Scenes as source code
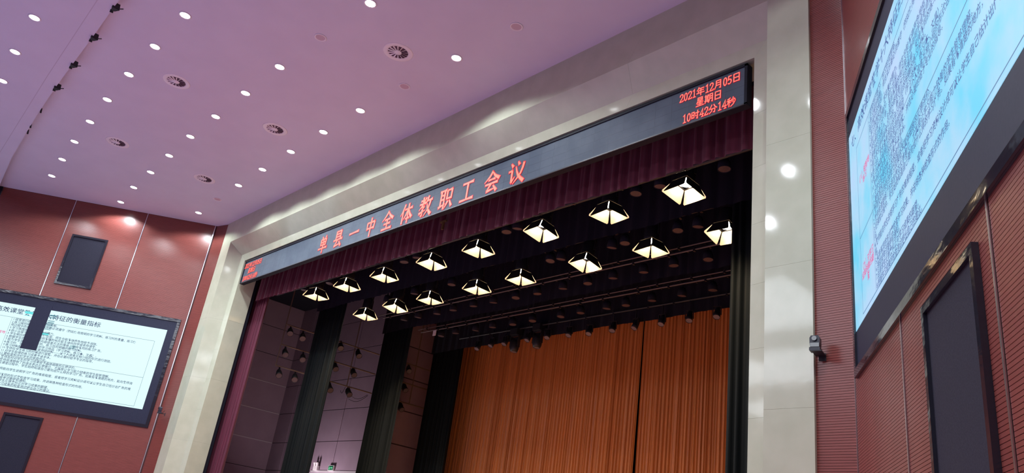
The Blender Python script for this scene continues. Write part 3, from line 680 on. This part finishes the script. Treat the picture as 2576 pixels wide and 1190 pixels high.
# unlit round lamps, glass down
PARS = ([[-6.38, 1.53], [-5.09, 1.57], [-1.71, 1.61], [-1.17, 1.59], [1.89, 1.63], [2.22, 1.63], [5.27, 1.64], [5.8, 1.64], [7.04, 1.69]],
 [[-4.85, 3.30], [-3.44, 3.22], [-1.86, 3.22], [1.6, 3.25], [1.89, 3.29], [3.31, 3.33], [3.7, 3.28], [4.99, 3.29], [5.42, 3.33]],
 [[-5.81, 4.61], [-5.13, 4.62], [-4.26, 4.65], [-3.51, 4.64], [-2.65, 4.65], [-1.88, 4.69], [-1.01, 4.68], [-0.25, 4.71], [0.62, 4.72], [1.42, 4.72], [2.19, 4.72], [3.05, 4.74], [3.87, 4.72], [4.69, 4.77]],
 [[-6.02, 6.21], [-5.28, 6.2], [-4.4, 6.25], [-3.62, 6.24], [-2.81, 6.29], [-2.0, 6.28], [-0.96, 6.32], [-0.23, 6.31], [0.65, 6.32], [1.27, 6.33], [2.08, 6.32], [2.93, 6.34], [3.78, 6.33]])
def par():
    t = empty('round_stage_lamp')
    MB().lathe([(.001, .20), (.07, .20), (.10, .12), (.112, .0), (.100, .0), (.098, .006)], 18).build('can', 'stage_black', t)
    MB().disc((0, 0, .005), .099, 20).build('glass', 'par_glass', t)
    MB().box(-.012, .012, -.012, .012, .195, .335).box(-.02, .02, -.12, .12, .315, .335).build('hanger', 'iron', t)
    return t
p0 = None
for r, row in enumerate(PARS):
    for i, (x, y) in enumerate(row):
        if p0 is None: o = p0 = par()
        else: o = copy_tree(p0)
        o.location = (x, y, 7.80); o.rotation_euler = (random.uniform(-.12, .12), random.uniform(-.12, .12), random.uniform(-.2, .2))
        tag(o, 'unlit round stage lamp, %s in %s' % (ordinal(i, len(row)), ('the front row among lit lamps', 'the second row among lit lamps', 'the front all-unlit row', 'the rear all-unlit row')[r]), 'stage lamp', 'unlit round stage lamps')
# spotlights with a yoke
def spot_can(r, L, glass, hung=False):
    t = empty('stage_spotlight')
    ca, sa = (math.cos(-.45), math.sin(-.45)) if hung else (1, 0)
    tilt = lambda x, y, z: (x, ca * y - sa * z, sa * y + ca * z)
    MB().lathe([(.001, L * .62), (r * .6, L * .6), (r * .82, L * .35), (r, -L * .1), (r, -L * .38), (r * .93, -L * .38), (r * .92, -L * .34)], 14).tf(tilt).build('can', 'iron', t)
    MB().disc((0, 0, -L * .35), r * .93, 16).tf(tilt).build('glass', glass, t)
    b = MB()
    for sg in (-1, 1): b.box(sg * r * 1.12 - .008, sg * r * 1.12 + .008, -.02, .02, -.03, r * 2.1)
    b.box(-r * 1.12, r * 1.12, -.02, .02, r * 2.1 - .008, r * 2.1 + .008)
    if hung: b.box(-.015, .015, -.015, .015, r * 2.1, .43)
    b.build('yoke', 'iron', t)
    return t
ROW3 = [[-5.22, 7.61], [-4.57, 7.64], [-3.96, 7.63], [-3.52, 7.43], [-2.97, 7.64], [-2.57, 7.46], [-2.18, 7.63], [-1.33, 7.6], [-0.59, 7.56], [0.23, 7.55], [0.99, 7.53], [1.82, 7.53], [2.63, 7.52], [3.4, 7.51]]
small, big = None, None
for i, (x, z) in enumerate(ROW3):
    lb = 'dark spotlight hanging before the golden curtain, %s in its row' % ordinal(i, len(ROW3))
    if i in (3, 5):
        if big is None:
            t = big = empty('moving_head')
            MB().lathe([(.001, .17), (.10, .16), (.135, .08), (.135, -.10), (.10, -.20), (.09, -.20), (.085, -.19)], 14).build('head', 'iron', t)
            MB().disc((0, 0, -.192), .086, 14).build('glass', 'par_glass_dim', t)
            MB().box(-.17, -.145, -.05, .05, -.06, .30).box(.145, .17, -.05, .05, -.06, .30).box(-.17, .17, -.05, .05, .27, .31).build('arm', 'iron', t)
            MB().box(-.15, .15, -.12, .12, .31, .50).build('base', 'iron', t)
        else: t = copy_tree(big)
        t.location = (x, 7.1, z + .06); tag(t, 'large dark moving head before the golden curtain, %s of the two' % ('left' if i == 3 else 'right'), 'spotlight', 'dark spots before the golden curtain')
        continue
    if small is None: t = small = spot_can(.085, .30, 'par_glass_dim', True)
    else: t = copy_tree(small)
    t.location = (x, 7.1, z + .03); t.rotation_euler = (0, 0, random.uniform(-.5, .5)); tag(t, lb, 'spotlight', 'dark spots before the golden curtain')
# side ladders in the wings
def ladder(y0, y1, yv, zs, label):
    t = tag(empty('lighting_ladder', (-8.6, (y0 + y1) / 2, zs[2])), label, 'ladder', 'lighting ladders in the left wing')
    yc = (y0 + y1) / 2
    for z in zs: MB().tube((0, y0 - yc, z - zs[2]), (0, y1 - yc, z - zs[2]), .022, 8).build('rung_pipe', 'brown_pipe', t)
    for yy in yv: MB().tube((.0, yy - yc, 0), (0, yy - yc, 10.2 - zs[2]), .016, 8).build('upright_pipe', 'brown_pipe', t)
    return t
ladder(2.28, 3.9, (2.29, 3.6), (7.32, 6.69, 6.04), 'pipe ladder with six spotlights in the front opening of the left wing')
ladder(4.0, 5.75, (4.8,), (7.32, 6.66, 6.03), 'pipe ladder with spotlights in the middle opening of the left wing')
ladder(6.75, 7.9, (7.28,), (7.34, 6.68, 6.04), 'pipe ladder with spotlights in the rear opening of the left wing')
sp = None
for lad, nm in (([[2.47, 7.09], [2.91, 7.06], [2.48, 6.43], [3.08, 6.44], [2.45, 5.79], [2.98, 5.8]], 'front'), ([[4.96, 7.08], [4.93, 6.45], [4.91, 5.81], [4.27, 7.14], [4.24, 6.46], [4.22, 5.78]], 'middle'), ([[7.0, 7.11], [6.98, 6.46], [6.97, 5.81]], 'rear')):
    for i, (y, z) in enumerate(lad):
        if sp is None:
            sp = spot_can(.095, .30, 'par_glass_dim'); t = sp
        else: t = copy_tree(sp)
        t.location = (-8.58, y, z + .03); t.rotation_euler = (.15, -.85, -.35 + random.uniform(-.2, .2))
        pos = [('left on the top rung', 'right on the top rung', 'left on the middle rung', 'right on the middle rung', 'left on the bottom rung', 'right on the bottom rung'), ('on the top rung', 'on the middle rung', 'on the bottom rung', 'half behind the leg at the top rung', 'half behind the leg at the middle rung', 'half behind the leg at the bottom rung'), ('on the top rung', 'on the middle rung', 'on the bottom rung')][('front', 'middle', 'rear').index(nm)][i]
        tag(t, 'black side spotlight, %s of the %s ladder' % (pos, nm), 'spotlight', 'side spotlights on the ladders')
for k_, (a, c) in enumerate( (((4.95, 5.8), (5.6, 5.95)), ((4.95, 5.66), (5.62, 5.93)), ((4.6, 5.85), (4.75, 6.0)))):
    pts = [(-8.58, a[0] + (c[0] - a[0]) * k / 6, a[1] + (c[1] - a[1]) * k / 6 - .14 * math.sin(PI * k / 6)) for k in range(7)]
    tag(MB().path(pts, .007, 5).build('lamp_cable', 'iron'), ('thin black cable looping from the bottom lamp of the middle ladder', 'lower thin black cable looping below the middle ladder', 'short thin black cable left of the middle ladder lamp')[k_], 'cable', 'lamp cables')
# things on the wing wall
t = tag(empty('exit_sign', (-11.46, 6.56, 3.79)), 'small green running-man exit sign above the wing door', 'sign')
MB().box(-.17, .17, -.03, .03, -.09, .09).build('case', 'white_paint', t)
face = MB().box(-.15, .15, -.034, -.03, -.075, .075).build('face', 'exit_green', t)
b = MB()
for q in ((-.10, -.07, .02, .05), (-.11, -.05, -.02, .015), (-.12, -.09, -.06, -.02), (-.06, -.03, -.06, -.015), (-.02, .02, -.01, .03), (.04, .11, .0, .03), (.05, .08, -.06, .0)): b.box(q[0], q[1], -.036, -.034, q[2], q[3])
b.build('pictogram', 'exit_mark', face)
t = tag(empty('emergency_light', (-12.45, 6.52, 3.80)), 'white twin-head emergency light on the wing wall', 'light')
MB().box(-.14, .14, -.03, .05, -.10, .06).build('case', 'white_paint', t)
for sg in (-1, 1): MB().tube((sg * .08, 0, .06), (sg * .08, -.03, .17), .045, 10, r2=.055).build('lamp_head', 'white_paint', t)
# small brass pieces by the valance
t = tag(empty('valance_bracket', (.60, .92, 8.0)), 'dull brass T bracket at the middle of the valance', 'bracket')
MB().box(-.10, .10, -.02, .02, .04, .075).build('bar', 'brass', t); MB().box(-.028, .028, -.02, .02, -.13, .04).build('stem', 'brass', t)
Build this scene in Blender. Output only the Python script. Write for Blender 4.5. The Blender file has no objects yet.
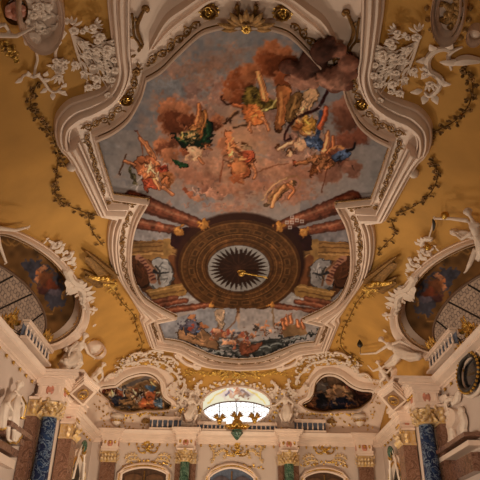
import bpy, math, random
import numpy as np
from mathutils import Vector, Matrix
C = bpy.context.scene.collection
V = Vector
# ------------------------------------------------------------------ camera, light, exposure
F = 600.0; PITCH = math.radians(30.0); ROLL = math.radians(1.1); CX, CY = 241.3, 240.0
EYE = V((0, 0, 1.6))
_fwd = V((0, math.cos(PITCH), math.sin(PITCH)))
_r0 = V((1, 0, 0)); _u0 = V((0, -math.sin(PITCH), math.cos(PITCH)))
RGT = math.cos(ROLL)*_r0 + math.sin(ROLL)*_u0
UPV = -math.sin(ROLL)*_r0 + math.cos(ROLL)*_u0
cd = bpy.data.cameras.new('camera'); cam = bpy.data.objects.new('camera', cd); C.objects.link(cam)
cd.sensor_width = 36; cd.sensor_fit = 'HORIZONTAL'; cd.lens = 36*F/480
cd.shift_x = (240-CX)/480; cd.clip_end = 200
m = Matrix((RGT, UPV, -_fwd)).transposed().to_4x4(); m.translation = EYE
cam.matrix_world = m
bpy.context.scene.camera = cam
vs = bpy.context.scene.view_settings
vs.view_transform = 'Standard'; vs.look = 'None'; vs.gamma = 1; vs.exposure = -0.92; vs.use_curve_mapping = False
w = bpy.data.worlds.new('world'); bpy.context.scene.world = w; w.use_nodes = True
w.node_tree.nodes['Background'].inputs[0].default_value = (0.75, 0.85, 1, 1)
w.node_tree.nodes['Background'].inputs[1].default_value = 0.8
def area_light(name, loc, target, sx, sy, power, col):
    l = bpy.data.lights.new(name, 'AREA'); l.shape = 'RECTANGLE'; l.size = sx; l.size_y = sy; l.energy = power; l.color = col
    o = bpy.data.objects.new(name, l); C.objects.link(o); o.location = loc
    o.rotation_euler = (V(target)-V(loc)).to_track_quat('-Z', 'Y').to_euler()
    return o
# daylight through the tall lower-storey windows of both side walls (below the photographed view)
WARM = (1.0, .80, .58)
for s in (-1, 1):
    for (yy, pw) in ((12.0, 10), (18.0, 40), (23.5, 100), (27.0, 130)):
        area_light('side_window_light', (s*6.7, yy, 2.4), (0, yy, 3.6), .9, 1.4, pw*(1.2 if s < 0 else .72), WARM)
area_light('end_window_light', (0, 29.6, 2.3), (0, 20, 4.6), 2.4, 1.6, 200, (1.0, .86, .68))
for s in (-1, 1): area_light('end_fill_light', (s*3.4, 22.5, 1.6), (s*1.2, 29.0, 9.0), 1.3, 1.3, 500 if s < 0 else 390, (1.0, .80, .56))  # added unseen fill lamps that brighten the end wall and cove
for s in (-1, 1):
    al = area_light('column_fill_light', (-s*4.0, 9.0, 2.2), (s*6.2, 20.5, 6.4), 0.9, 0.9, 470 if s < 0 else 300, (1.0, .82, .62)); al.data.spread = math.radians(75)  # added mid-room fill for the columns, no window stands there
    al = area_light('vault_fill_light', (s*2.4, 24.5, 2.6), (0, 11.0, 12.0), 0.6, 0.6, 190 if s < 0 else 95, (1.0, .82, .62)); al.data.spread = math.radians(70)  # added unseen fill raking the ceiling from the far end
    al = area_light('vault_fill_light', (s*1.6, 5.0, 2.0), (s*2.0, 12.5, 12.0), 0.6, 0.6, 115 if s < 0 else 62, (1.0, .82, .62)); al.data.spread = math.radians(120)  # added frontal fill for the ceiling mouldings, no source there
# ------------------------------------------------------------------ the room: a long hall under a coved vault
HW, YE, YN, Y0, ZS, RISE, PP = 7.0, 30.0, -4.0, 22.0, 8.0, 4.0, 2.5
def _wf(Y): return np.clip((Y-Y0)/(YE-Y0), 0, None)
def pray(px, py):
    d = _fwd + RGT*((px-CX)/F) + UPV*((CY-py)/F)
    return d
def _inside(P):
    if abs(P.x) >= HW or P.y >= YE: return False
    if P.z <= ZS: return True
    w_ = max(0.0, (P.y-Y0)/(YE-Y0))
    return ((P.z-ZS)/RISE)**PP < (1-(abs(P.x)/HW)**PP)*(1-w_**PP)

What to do
Among the records above, find each line holding the string "Python" and pull it out.

Exercise answer
The Blender Python script for this scene continues. Write part 3, from line 680 on. This part finishes the script. Treat the picture as 2576 pixels wide and 1190 pixels high.
Build this scene in Blender. Output only the Python script. Write for Blender 4.5. The Blender file has no objects yet.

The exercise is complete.